**What this task involves:**
Pictures stay out of the copy. Repeat exactly the lines from the first entry below through the line that contains "obj('retaining_hoop', bm, M_red, st, True)", and nothing beyond.

**Extracted material:**

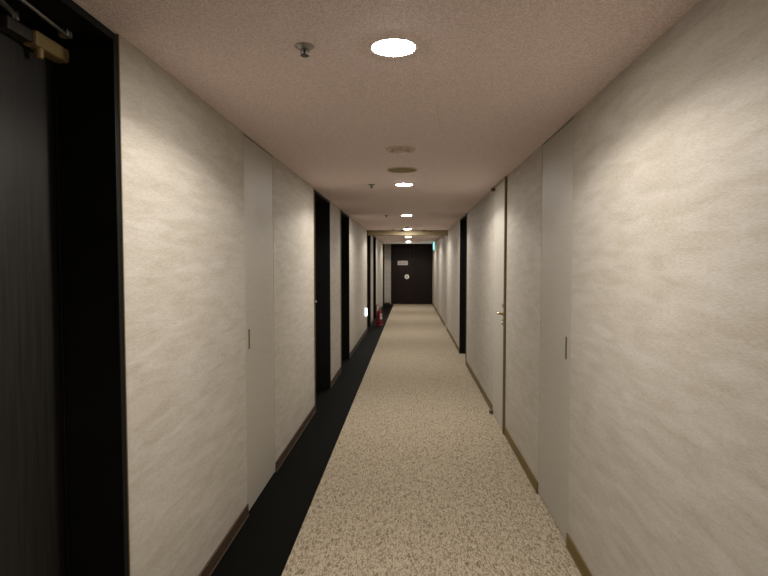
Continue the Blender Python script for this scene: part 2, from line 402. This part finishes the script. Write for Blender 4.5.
tube(bm, [(.086, -.025, .14), (.086, -.026, .07)], [.011, .017], 12); obj('hose', bm, M_rubber, fx, True)
bm = B()
n = 14; top = []; bot = []
for k in range(n + 1):
    a = math.radians(-75 + 60 * k / n); top.append(bm.verts.new((.0712 * math.cos(a), .0712 * math.sin(a), .31))); bot.append(bm.verts.new((.0712 * math.cos(a), .0712 * math.sin(a), .17)))
for k in range(n): bm.faces.new((top[k], top[k + 1], bot[k + 1], bot[k]))
obj('label', bm, M_label, fx, True)
st = tag(empty('extinguisher_stand', (-.80, 14.20, 0)), 'red metal floor stand holding the fire extinguisher', 'stand')
bm = B(); lathe(bm, [(0, 0), (.094, 0), (.096, .006), (.090, .020), (.074, .026), (0, .026)], 32); obj('base', bm, M_red, st, True)
bm = B(); tube(bm, [(-.083, .02, .01), (-.085, .02, .30), (-.083, .02, .53), (-.06, .02, .555), (-.03, .02, .53)], .012, 8); obj('upright', bm, M_red, st, True)
bm = B(); lathe(bm, [(.0725, .25), (.079, .25), (.079, .268), (.0725, .268), (.0725, .25)], 32); obj('retaining_hoop', bm, M_red, st, True)

# ------------------------------------------------------------------ foot light on the left wall
t = tag(empty('wall_foot_light', (XL, 12.27, .52)), 'small glowing cold white lamp low on the left wall before a black doorway', 'wall light')
bm = B(); box(bm, 0, .014, -.075, .075, -.115, .115); obj('back_plate', bm, M_plast, t, bevel=.003)
bm = B(); box(bm, .014, .060, -.060, .060, -.090, .090); obj('lens', bm, M_foot, t, bevel=.010)

# ------------------------------------------------------------------ exit sign at the far right
t = tag(empty('exit_sign', (XR, 20.05, 2.262)), 'glowing blue-green emergency sign high on the right wall at the far end', 'sign')
bm = B(); box(bm, -.014, 0, -.20, .20, -.145, .145); obj('housing', bm, M_plast, t, bevel=.003)
bm = B(); box(bm, -.055, -.014, -.19, .19, -.138, .138); obj('sign_face', bm, M_exit, t, bevel=.004)
bm = B(); box(bm, -.0565, -.0545, -.17, -.06, -.10, .10); box(bm, -.0565, -.0545, .02, .17, -.05, .05); obj('pictogram', bm, M_exitw, t)
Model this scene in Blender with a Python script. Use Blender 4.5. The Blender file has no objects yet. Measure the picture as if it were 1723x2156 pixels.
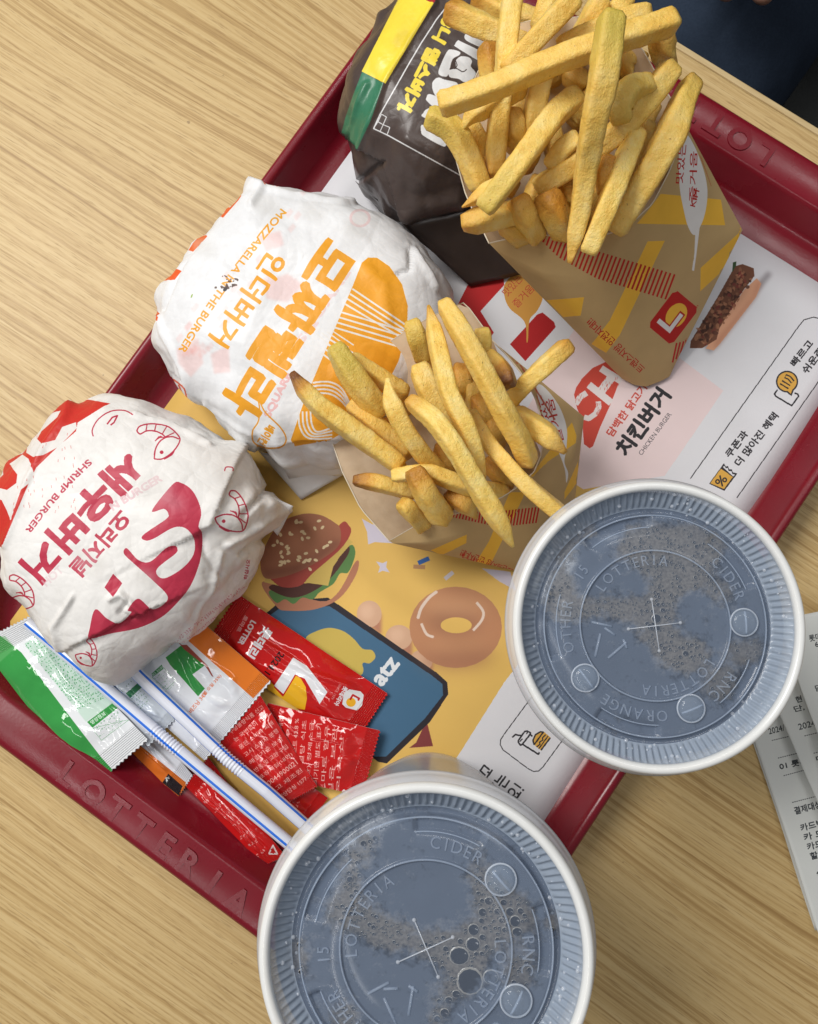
import bpy, bmesh, math, random
import numpy as np
from mathutils import Vector, Matrix, noise
from mathutils.bvhtree import BVHTree

SC = bpy.context.scene
COL = SC.collection
rnd = random.Random(7)

# ------------------------------------------------------------------ camera
# The table top is z = 0, metres.  The photograph was taken from 0.40 m above it.
FPX, CX, CY, CAMH = 1726.0, 861.5, 1078.0, 0.40
_d = Vector((43.5 / FPX, -166.0 / FPX, -1.0)).normalized()
_z = -_d
_y = (Vector((0, 1, 0)) - _z * _z.y).normalized()
_x = _y.cross(_z)
RC = Matrix((_x, _y, _z))                      # camera space -> world
cam_data = bpy.data.cameras.new('camera')
cam_data.sensor_fit = 'HORIZONTAL'
cam_data.sensor_width = 36.0
cam_data.lens = 36.0 * FPX / 1723.0
cam_data.clip_start = 0.01
cam_data.clip_end = 50
cam = bpy.data.objects.new('camera', cam_data)
COL.objects.link(cam)
cam.matrix_world = Matrix.Translation((0, 0, CAMH)) @ RC.to_4x4()
SC.camera = cam

# ------------------------------------------------------------------ world and lamps
world = bpy.data.worlds.new('World')
SC.world = world
world.use_nodes = True
bg = world.node_tree.nodes['Background']
bg.inputs[0].default_value = (0.93, 0.96, 1.0, 1)
bg.inputs[1].default_value = 0.16


def area_lamp(name, loc, target, sx, sy, watts, col):
    l = bpy.data.lights.new(name, 'AREA')
    l.shape = 'RECTANGLE'
    l.size, l.size_y = sx, sy
    l.energy = watts
    l.color = col
    o = bpy.data.objects.new(name, l)
    COL.objects.link(o)
    o.location = loc
    o.rotation_euler = (Vector(target) - Vector(loc)).to_track_quat('-Z', 'Y').to_euler()
    return o


area_lamp('ceiling_panel_light', (-0.72, 0.52, 1.22), (-0.02, 0.02, 0), 0.62, 0.62, 19.0, (1.0, 0.975, 0.94))
area_lamp('ceiling_tube_light', (0.45, 0.75, 1.55), (0.0, 0.0, 0), 1.3, 0.09, 5.0, (1.0, 0.98, 0.96))
area_lamp('ceiling_tube_light_near', (-0.62, -0.50, 1.55), (0.0, 0.0, 0), 1.2, 0.07, 3.6, (1.0, 0.98, 0.96))
SC.view_settings.view_transform = 'Standard'
SC.view_settings.look = 'None'
SC.view_settings.exposure = 0.0
SC.view_settings.gamma = 1.0
SC.render.engine = 'CYCLES'
SC.cycles.max_bounces = 8
SC.cycles.transparent_max_bounces = 16
SC.cycles.caustics_reflective = False
SC.cycles.caustics_refractive = False


# ------------------------------------------------------------------ geometry helpers
def P(u, v, z):
    """the point at height z that lies at (u, v) of the 1723 x 2156 photograph"""
    r = RC @ Vector(((u - CX) / FPX, -(v - CY) / FPX, -1.0))
    t = (z - CAMH) / r.z
    return Vector((r.x * t, r.y * t, z))


def proj(p):
    q = RC.transposed() @ (Vector(p) - Vector((0, 0, CAMH)))
    return (CX + FPX * q.x / -q.z, CY - FPX * q.y / -q.z)


ZT = {  # enlargements of the photograph the measurements were read from
    'D': (0, 0, 1), 'm': (319.1, 364.7, .37698), 's': (0, 820.5, .36376), 'k': (683.8, 0, .2907),
    '4': (854.7, 0, .39684), '3': (569.8, 615.4, .39684), 'r': (1025.6, 398.8, .40476),
    'd': (512.8, 1025.6, .36376), 'p1': (0, 1253.5, .25133), 'p2': (319.1, 1253.5, .29762),
    'c5': (0, 1310.5, .5), 'c6': (861.5, 1310.5, .5), 'c1': (1048.4, 980, .38361),
    'c2': (524.2, 1618.2, .44313), 'rec': (1481.4, 1253.5, .34363), 't': (1367.5, 0, .2114),
      'i1': (968.7, 1470.0, .17858), 'i2': (1470.0, 638.2, .19550), 'i3': (1139.6, 569.8, .20091)}


def zz(k, pts):
    ox, oy, s = ZT[k]
    return [(ox + p[0] * s, oy + p[1] * s) + tuple(p[2:]) for p in pts]


TA = math.radians(55.45)
E1 = Vector((math.cos(TA), math.sin(TA), 0))        # along the tray
E2 = Vector((math.sin(TA), -math.cos(TA), 0))       # across the tray


def tag(o, label=None, cat=None, group=None, kind=None):
    if label: o['label'] = label
    if cat: o['category'] = cat
    if group: o['group'] = group
    if kind: o['kind'] = kind
    return o


def empty(name, loc, label, cat, group=None):
    o = bpy.data.objects.new(name, None)
    o.empty_display_size = 0.01
    o.location = loc
    COL.objects.link(o)
    return tag(o, label, cat, group)


def mesh_obj(name, verts, faces, mat=None, parent=None, smooth=True, uv=None, mats=None):
    """link world-space verts as one mesh object; parent keeps the world position"""
    me = bpy.data.meshes.new(name)
    off = Vector(parent_loc(parent)) if parent else Vector((0, 0, 0))
    me.from_pydata([tuple(Vector(v) - off) for v in verts], [], faces)
    if uv is not None:
        lay = me.uv_layers.new(name='UVMap')
        vi = np.empty(len(me.loops), dtype=np.int32)
        me.loops.foreach_get('vertex_index', vi)
        lay.data.foreach_set('uv', np.asarray(uv, dtype=np.float32)[vi].ravel())
    if smooth:
        me.polygons.foreach_set('use_smooth', [True] * len(me.polygons))
    for m in (mats or ([mat] if mat else [])):
        me.materials.append(m)
    o = bpy.data.objects.new(name, me)
    COL.objects.link(o)
    if parent:
        o.parent = parent
    me.update()
    return o


def parent_loc(o):
    p = Vector((0, 0, 0))
    while o:
        p += Vector(o.location)
        o = o.parent
    return p


def grid_faces(nr, nc, closed=False, flip=False):
    f = []
    for i in range(nr - 1):
        for j in range(nc if closed else nc - 1):
            a, b = i * nc + j, i * nc + (j + 1) % nc
            q = (a, b, b + nc, a + nc)
            f.append(q[::-1] if flip else q)
    return f


def cr(pts, n=8, closed=False):
    """Catmull-Rom through the points (any dimension)"""
    p = [np.array(q, float) for q in pts]
    m = len(p)
    out = []
    for i in range(m if closed else m - 1):
        if closed:
            a, b, c, d = p[(i - 1) % m], p[i], p[(i + 1) % m], p[(i + 2) % m]
        else:
            a, b, c, d = p[max(i - 1, 0)], p[i], p[i + 1], p[min(i + 2, m - 1)]
        for k in range(n):
            t = k / n
            out.append(0.5 * (2 * b + (c - a) * t + (2 * a - 5 * b + 4 * c - d) * t * t + (3 * b - a - 3 * c + d) * t ** 3))
    if not closed:
        out.append(p[-1])
    return [tuple(q) for q in out]


def resample(pts, n):
    p = np.array(pts, float)
    d = np.r_[0, np.cumsum(np.linalg.norm(np.diff(p, axis=0), axis=1))]
    s = np.linspace(0, d[-1], n)
    return np.stack([np.interp(s, d, p[:, k]) for k in range(p.shape[1])], 1)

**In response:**
Continue the Blender Python script for this scene: part 2, from line 402. This part finishes the script. Write for Blender 4.5.
tube(bm, [(.086, -.025, .14), (.086, -.026, .07)], [.011, .017], 12); obj('hose', bm, M_rubber, fx, True)
bm = B()
n = 14; top = []; bot = []
for k in range(n + 1):
    a = math.radians(-75 + 60 * k / n); top.append(bm.verts.new((.0712 * math.cos(a), .0712 * math.sin(a), .31))); bot.append(bm.verts.new((.0712 * math.cos(a), .0712 * math.sin(a), .17)))
for k in range(n): bm.faces.new((top[k], top[k + 1], bot[k + 1], bot[k]))
obj('label', bm, M_label, fx, True)
st = tag(empty('extinguisher_stand', (-.80, 14.20, 0)), 'red metal floor stand holding the fire extinguisher', 'stand')
bm = B(); lathe(bm, [(0, 0), (.094, 0), (.096, .006), (.090, .020), (.074, .026), (0, .026)], 32); obj('base', bm, M_red, st, True)
bm = B(); tube(bm, [(-.083, .02, .01), (-.085, .02, .30), (-.083, .02, .53), (-.06, .02, .555), (-.03, .02, .53)], .012, 8); obj('upright', bm, M_red, st, True)
bm = B(); lathe(bm, [(.0725, .25), (.079, .25), (.079, .268), (.0725, .268), (.0725, .25)], 32); obj('retaining_hoop', bm, M_red, st, True)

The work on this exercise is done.